Comcast’s recently launched Urban Beat VOD area is delivering entertainment programming ranging from hip-hop to gospel to the growing number of on-demand-enabled urban subscribers. Comcast’s latest addition: the Russell Simmons-helmed service Def On Demand, which launched last week, with programming featuring musical artists, professional athletes and entertainers, according to DoD CEO Will Griffin.

DoD joins an Urban Beat lineup that includes fare from linear cable networks Black Entertainment Television and TV One, as well as content from gospel music-tinged service Praise TV and urban-targeted services QD3 and Vibe.

While Comcast officials said it’s too early to reveal the number of streams the block has generated since its August debut, Comcast On Demand vice president and general manager Page Thompson noted that urban programming has proven popular among the MSO’s subscribers.

“We do have some content from various networks and the rap and R&B videos have always done well for us on Music Choice,” Thompson said. “It’s great to be working with the whole Def organization and I think the content will be extremely popular.”

Indeed, ethnic viewers, in general, gravitate to programming specific to their demographics, according to the 2005 Horowitz Associates Inc.
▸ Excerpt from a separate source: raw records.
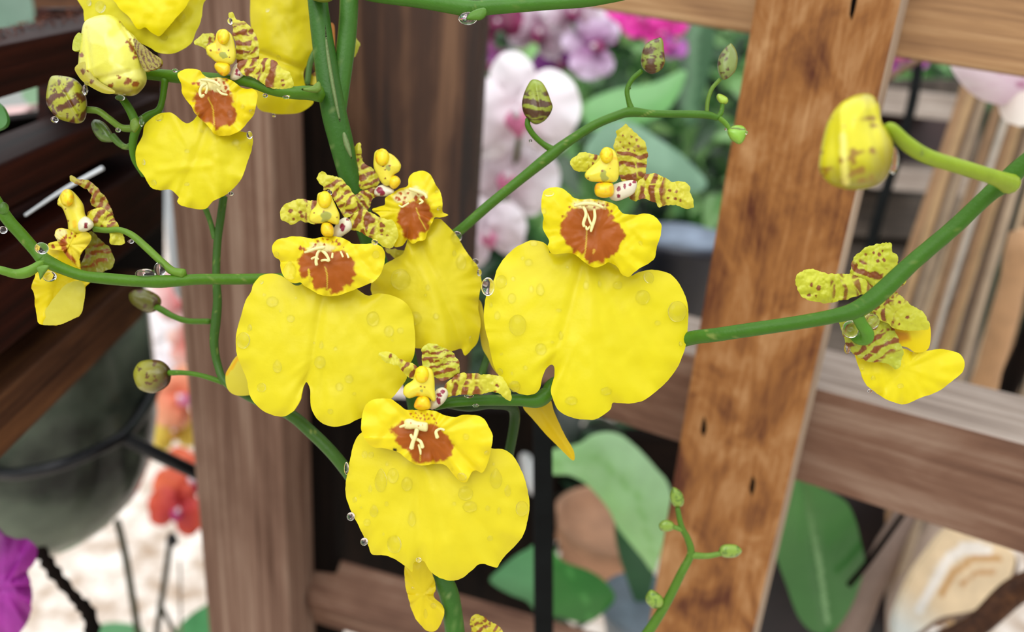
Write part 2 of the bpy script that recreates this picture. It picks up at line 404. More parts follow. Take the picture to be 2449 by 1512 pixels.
hrail('trellis_rail', 1180, 722, 2449, 1062, .0385, M['wood_rail'], 'long grey brown wooden rail behind the right post, at mid height', ext=(.0, .3))
hrail('trellis_rail', 1330, -150, 2449, -20, .0215, M['wood_top'], 'light brown wooden rail crossing the top right corner behind the post', ext=(.0, .3))

# left-centre posts
QL = P(560, 756, .295); 
def vpost(name, x0, x1, y, ytop, ybot, Q, n, t, mat, label, cat='post', bot2=None):
    l, r_ = hit(x0, y, Q, n), hit(x1, y, Q, n)
    return board(name, [vert_from(l, ytop), vert_from(r_, ytop), vert_from(r_, ybot), vert_from(l, ybot)], n*t, mat, label, cat)
NL = Vector((.12, .99, 0)).normalized()
vpost('trellis_post', 446, 668, 900, -600, 1750, QL, NL, .03, M['wood_grey'], 'grey brown wooden post left of centre behind the yellow orchids')
QB = P(940, 400, .335)
NB = Vector((.1, .995, 0)).normalized()
vpost('trellis_board', 715, 1142, 300, -600, 925, QB, NB, .018, M['wood_board'], 'wide dark streaked brown board behind the main green stalk', 'board')
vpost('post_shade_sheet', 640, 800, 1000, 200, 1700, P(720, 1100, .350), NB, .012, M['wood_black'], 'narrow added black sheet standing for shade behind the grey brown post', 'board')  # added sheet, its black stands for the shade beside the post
# low rail in front of the bottom
a0, a1 = P(735, 1315, .38), P(1500, 1534, .345)
a2, a3 = P(735, 1440, .36), P(1430, 1640, .33)
board('trellis_rail', [a0, a1, a3, a2], Vector((0, .01, -.022)), M['wood_rail'], 'low wooden rail under the lowest yellow orchid, running to the lower right', 'rail', top_mat=M['wood_rail'])
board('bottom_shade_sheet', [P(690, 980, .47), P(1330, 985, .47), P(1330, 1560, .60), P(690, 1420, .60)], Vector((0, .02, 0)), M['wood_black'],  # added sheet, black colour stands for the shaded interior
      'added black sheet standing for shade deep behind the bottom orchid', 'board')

POST = bpy.data.objects['trellis_post']
M['crack'] = flat_mat('dark_crack', '#0a0604', rough=.9, spec=.05)
def crack(pts):
    bm = bmesh.new(); vs = []
    q = [hit(x, y, QP-H2*.0002, H2) for x, y in pts]
    f = [bm.verts.new(p) for p in q]; g = [bm.verts.new(p+H2*.004) for p in q]; n = len(q)
    bm.faces.new(f); bm.faces.new(g[::-1])
    for i in range(n): bm.faces.new((f[i], g[i], g[(i+1) % n], f[(i+1) % n]))
    bmesh.ops.recalc_face_normals(bm, faces=bm.faces)
    me = bpy.data.meshes.new('crack'); bm.to_mesh(me); bm.free()
    o = link('crack', me, M['crack'], POST); o.matrix_parent_inverse = POST.matrix_world.inverted(); tag(o, 'short black crack in the wood')
crack([(1684, 996), (1688, 1010), (1689, 1030), (1682, 1046), (1676, 1030), (1680, 1008)])
crack([(1800, 1138), (1806, 1152), (1804, 1172), (1797, 1188), (1792, 1168), (1796, 1150)])
crack([(2038, -10), (2050, -4), (2044, 25), (2037, 48), (2032, 34), (2035, 10)])
# slats of the left side, running away from the camera
GD = (P(1250, -150, 1)-CLOC).normalized()
QS = P(0, 800, .225); NS = GD.cross(UP).normalized()      # points right
if NS.dot(_r) > 0: NS = -NS
def slat(y_top, y_bot, xe, mat, label, t=.02, x0=-260):
    a = hit(0, y_top, QS, NS); b = hit(0, y_bot, QS, NS)
    def ext(p, x):   # move along GD till image x
        c = p-CLOC; k = (x-CX)/FPX
        s = (k*c.dot(_f)-c.dot(_r))/(GD.dot(_r)-k*GD.dot(_f)); return p+GD*s
    return board('fence_slat', [ext(a, x0), ext(a, xe), ext(b, xe), ext(b, x0)], NS*t, mat, label, 'slat', bevel=.001)
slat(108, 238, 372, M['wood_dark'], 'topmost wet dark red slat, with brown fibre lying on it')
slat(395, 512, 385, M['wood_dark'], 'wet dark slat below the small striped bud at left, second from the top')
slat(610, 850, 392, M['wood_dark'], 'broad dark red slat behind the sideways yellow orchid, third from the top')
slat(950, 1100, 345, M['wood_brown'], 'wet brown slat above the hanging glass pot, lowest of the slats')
def on_s(px, py, off): return hit(px, py, QS+NS*off, NS)
board('added_backing', [on_s(125, 20, .022), on_s(392, 20, .022), on_s(392, 420, .022), on_s(125, 420, .022)], NS*.006, M['wood_dark'],
      'dark board closing the gap of the left slats behind the buds', 'board')
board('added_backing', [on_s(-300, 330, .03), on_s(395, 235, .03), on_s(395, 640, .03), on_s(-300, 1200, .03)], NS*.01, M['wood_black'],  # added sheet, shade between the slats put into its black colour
      'added black sheet standing for shade between the dark left slats', 'board')

# ------------------------------------------------------------------ ground and far walls
m, nt, b, out = newmat('pale_sand'); tcn = N(nt, 'ShaderNodeTexCoord')
n1 = N(nt, 'ShaderNodeTexNoise', Scale=14.0, Detail=10.0, Roughness=.7); nt.links.new(tcn.outputs['Object'], n1.inputs['Vector'])
cr = N(nt, 'ShaderNodeValToRGB'); cr.color_ramp.elements[0].position = .38; cr.color_ramp.elements[1].position = .6
cr.color_ramp.elements[0].color = lin('#a58c74')+(1,); cr.color_ramp.elements[1].color = lin('#efe6dc')+(1,)
nt.links.new(n1.outputs['Fac'], cr.inputs[0]); nt.links.new(cr.outputs[0], b.inputs['Base Color']); b.inputs['Roughness'].default_value = .8
M['sand'] = m
def quad(name, pts, mat, kind=None, label=None, cat=None):
    me = bpy.data.meshes.new(name); me.from_pydata([tuple(p) for p in pts], [], [(0, 1, 2, 3)])
    o = link(name, me, mat)
    md = o.modifiers.new('thickness', 'SOLIDIFY'); md.thickness = .03; md.offset = -1
    return tag(o, label, cat, None, kind)
quad('floor', [(-6, -3, 0), (6, -3, 0), (6, 7, 0), (-6, 7, 0)], M['sand'], 'structure')
M['hedge_wall'] = flat_mat('dark_shade_cloth', '#0f1a12', rough=.9, var=.3, vscale=4, col2='#22301f')
quad('wall_back', [(-.35, 2.6, 0), (6, 2.6, 0), (6, 2.6, 2.6), (-.35, 2.6, 2.6)], M['hedge_wall'], 'structure')

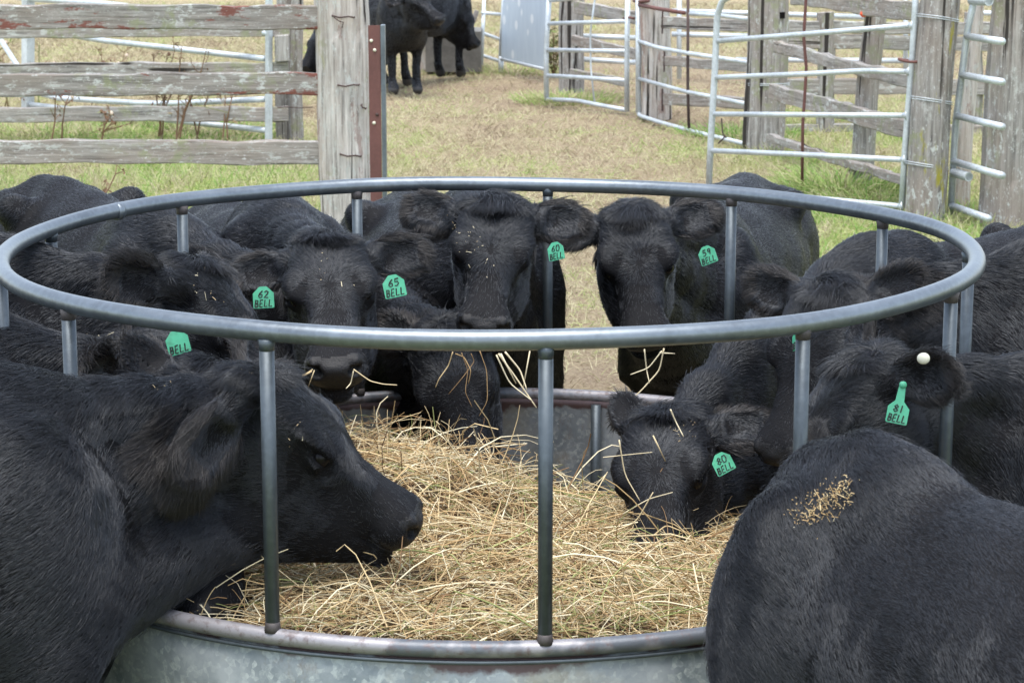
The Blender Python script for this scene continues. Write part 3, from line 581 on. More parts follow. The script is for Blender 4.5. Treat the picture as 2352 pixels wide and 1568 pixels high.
# ------------------------------------------------------------------ hay
hs_ = [(1000, 1008, .18), (1130, 1110, .35), (1300, 1160, .95), (1300, 1150, .55), (1200, 1135, .45), (1400, 1185, .55), (880, 1015, .28), (1500, 1290, -.15), (1630, 1250, .1), (560, 1330, -.65), (700, 1200, -.2), (1250, 1458, -1.02), (1600, 1440, -.88), (1100, 1260, -.45), (800, 1440, -.98), (620, 1425, -.9), (1350, 1250, 0.), (1700, 1400, -.6), (1500, 1170, .8)]
HP = np.array([at(*q) for q in hs_]); HP = np.vstack([HP, [[-.9, 0, .5], [-.8, .6, .4], [0, 1.05, .36], [.95, 0, .36], [.8, .6, .3], [-.5, .9, .38], [.9, -.5, .42]]])
def hz(x, y):
    d2 = (x[..., None] - HP[:, 0]) ** 2 + (y[..., None] - HP[:, 1]) ** 2; wt = np.exp(-d2 / .05) + 1e-4 / (d2 + .05)
    z = (wt * HP[:, 2]).sum(-1) / wt.sum(-1)
    z = z + .026 * np.sin(13 * x + 5 * np.sin(9 * y)) * np.sin(11 * y + 2) + .010 * np.sin(29 * x + 3 * np.sin(17 * y)) * np.sin(25 * y)
    r = np.hypot(x, y); return np.where(r > .98, np.minimum(z, RIM + .012), z)
rr, tt = np.meshgrid(np.linspace(0.01, R - .02, 40), np.linspace(0, 2 * np.pi, 121)[:-1], indexing='ij')
X, Y = rr * np.cos(tt), rr * np.sin(tt); Z = hz(X, Y) - .03 + rng.normal(0, .004, X.shape); V = np.stack([X, Y, Z], -1).reshape(-1, 3)
I = np.arange(40 * 120).reshape(40, 120); F = np.stack([I[:-1], np.roll(I, -1, 1)[:-1], np.roll(I, -1, 1)[1:], I[1:]], -1).reshape(-1, 4)[:, ::-1]
thay = thing('hay_pile', 'loose golden hay heaped inside the ring feeder', 'hay', (0, 0, 0)); thay['kind'] = 'stuff'
link('hay_bed', fastmesh('hay_bed', V, F, [M_bed]), thay)
NH = 46000
r_ = (R - .03) * np.sqrt(rng.random(NH)); a_ = rng.uniform(0, 2 * np.pi, NH); x, y = r_ * np.cos(a_), r_ * np.sin(a_)
keep = rng.random(NH) < np.clip(1.0 - .55 * (y + .2), .35, 1); x, y, r_ = x[keep], y[keep], r_[keep]; n = len(x)
z = hz(x, y) + rng.uniform(-.05, .018, n); az = rng.uniform(0, 2 * np.pi, n); el = rng.normal(.05, .28, n)
spike = np.exp(-((x + .2) ** 2 + (y - .2) ** 2) / .12); up = rng.random(n) < .13 * spike + .012; el = np.where(up, rng.uniform(.5, 1.4, n), el)
d = np.stack([np.cos(az) * np.cos(el), np.sin(az) * np.cos(el), np.sin(el)], -1)
lg = rng.random(n) < .11; chaff = (rng.random(n) < .12) & ~lg; ln = np.where(chaff, .12, 1) * rng.uniform(.04, .19, n) * np.where(up, .8 + .25 * spike, 1) * np.where(lg, 1.7, 1)
# keep ends inside the ring
ex, ey = x + d[:, 0] * ln, y + d[:, 1] * ln; out = np.hypot(ex, ey) > R - .03; d[out, :2] *= -1
ex, ey = x + d[:, 0] * ln, y + d[:, 1] * ln; ln = np.where(np.hypot(ex, ey) > R - .03, .03, ln)
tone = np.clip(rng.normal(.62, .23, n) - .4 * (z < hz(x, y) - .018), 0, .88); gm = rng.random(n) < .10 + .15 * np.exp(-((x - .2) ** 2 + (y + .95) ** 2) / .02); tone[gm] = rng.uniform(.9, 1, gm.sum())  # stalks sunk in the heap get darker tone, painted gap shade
V, F, k_ = strands(np.stack([x, y, z], -1), d, ln, np.where(lg, rng.uniform(.0014, .0025, n), np.where(chaff, rng.uniform(.0015, .003, n), rng.uniform(.0005, .0014, n))), 4, .25, rng.normal(0, 1, (n, 3)) * rng.choice([.02, .05, .13], n)[:, None], taper=.6)
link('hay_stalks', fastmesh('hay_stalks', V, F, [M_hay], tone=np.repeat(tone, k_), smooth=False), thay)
for o_ in thay.children: o_['kind'] = 'stuff'
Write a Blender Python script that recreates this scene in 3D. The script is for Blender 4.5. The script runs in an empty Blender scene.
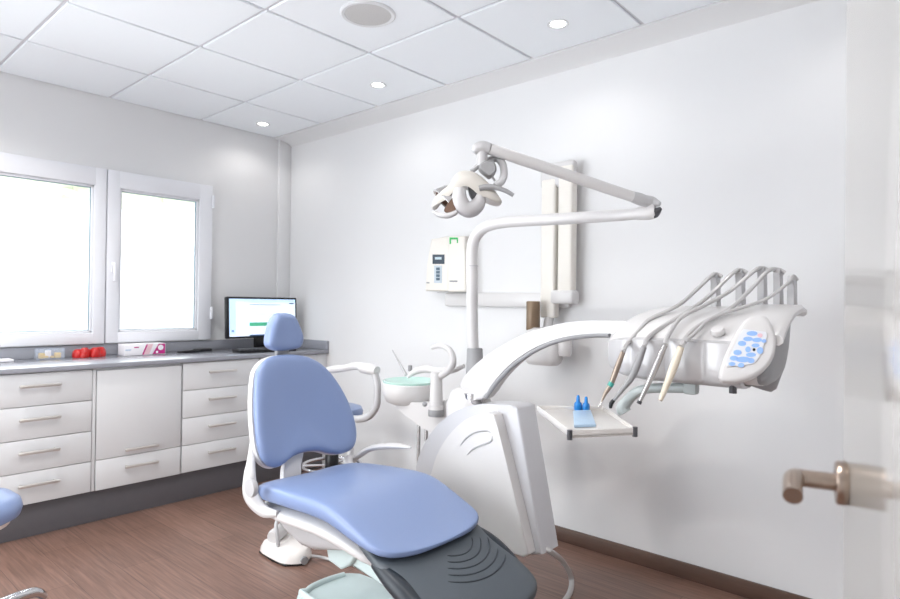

State of Broadband Urban Markets VI report. The study found that 41% of urban Blacks, 21% of Hispanics and 20% of Asian-Americans surveyed perceived on-demand services targeted to the respective groups as valuable to their viewing experience.

“The trend is moving away from linear channels and toward on-demand,” said DoD’s Griffin. “Our audience is watching television this way, so we want to be the first mover in this space and deliver value to the consumer for free in a video on-demand environment.”

Griffin said the company chose VOD rather than offering a linear channel because its audience tends to use new technology heavily. Over the years, companies backed by Simmons have tried to launch linear hip-hop lifestyle channels.

Unlike many startup VOD services, DoD has already signed several blue-chip sponsors, including sneaker and apparel company Reebok, Coca-Cola and General Motors. In addition to sponsorship elements, Griffin said the companies will provide content for the channel. For instance, Reebok will provide 10 short documentaries featuring such personalities as rapper Jay-Z, National Basketball Association star Allen Iverson, pro boxer Winky Wright and National Football League quarterback Donovan McNabb.

Griffin said the network will focus on various themes within the hip-hop community. November will focus on the mix tape business, with exclusive biographies of rappers 50 Cent and Eminem, and how their careers developed after exposure on mix tapes.

The network will also feature mix-tape sessions with Eminem DJ Clinton Sparks; video-mix shows, and street-style dance battles.

Overall, DoD will feature 10 programs representing six to eight hours of content a month. “The idea is that we’ll have the depth of content on individual artists that will resonate with the hip-hop fan at any given time,” Griffin said.